• What is needed
Which lines hold the word "objects"? Copy each one.

** BEGIN **

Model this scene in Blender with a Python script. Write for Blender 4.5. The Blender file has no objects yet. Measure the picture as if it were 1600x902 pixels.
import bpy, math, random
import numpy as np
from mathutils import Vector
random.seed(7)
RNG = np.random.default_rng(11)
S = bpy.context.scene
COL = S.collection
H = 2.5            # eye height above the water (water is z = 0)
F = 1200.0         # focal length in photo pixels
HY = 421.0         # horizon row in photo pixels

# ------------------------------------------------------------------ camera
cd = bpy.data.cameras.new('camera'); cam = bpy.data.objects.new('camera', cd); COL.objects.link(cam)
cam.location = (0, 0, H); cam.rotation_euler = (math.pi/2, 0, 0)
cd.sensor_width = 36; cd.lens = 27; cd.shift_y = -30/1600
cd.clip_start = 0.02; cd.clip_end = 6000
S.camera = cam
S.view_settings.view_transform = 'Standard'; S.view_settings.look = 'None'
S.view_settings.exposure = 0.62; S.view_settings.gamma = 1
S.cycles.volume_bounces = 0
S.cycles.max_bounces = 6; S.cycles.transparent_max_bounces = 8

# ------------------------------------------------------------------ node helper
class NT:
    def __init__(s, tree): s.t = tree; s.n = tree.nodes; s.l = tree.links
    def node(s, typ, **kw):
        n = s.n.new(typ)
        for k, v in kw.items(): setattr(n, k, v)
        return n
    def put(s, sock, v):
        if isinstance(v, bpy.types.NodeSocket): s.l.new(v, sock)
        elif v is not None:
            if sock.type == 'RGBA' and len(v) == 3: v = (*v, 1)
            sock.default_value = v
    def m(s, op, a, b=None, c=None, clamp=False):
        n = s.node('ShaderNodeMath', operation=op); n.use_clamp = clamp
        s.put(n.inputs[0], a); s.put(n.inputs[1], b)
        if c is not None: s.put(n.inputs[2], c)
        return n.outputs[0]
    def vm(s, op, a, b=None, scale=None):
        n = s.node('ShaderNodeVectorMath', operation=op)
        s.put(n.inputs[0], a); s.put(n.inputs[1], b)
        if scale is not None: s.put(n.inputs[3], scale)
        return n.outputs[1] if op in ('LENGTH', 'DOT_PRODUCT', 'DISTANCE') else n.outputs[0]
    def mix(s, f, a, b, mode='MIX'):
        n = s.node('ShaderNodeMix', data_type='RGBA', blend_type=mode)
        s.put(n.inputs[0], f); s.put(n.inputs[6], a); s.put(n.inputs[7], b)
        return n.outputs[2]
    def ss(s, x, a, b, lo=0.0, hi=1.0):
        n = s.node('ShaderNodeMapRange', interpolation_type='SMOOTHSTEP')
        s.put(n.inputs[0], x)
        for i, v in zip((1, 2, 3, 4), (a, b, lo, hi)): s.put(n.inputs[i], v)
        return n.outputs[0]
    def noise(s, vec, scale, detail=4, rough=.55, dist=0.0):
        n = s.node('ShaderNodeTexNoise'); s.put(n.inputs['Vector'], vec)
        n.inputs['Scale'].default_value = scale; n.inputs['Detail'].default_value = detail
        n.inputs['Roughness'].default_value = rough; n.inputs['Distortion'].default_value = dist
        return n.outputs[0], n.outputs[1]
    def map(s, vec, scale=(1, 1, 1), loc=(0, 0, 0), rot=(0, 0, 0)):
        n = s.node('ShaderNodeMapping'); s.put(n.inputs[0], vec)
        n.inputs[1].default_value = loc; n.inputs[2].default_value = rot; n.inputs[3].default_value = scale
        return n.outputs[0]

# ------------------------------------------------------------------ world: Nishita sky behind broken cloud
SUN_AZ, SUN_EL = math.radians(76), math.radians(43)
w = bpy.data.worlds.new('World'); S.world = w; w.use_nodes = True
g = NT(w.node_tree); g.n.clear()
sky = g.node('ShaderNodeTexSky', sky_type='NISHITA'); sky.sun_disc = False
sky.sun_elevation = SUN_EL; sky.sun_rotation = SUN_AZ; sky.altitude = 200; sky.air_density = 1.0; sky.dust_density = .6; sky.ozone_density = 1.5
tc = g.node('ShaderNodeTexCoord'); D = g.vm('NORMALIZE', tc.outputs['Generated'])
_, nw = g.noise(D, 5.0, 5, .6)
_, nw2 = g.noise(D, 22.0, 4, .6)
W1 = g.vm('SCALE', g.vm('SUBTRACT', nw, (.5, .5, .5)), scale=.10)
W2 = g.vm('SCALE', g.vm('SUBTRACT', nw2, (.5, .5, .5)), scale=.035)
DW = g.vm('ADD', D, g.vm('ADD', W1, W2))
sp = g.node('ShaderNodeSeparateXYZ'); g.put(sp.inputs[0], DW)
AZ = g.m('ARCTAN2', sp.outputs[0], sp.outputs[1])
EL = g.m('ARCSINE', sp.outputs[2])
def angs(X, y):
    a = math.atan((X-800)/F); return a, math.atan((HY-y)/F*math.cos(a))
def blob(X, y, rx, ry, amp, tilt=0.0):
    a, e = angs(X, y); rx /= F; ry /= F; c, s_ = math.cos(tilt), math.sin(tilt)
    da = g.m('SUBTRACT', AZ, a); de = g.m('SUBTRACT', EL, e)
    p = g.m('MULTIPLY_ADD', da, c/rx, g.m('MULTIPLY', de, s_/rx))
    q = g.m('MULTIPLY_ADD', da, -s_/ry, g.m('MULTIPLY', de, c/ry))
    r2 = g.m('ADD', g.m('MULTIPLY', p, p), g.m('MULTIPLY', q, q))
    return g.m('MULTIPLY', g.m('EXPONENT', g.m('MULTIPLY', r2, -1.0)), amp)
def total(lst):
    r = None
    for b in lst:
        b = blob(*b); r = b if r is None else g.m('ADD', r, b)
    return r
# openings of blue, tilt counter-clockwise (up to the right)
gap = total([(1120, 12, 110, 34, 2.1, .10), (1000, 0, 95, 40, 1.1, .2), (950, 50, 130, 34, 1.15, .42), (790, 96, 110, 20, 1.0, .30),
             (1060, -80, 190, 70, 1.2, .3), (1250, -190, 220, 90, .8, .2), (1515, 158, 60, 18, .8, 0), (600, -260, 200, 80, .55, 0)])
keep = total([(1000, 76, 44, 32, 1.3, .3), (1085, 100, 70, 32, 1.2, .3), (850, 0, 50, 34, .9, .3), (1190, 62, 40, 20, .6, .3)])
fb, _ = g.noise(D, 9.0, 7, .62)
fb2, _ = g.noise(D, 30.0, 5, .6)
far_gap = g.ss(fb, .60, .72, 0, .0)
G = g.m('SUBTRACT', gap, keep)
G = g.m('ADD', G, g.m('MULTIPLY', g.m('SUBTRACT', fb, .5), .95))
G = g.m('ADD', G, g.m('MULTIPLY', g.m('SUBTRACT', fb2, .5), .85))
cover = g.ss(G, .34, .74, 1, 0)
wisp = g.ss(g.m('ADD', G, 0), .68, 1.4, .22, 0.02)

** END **

• Task result
Model this scene in Blender with a Python script. Write for Blender 4.5. The Blender file has no objects yet. Measure the picture as if it were 1600x902 pixels.
cd = bpy.data.cameras.new('camera'); cam = bpy.data.objects.new('camera', cd); COL.objects.link(cam)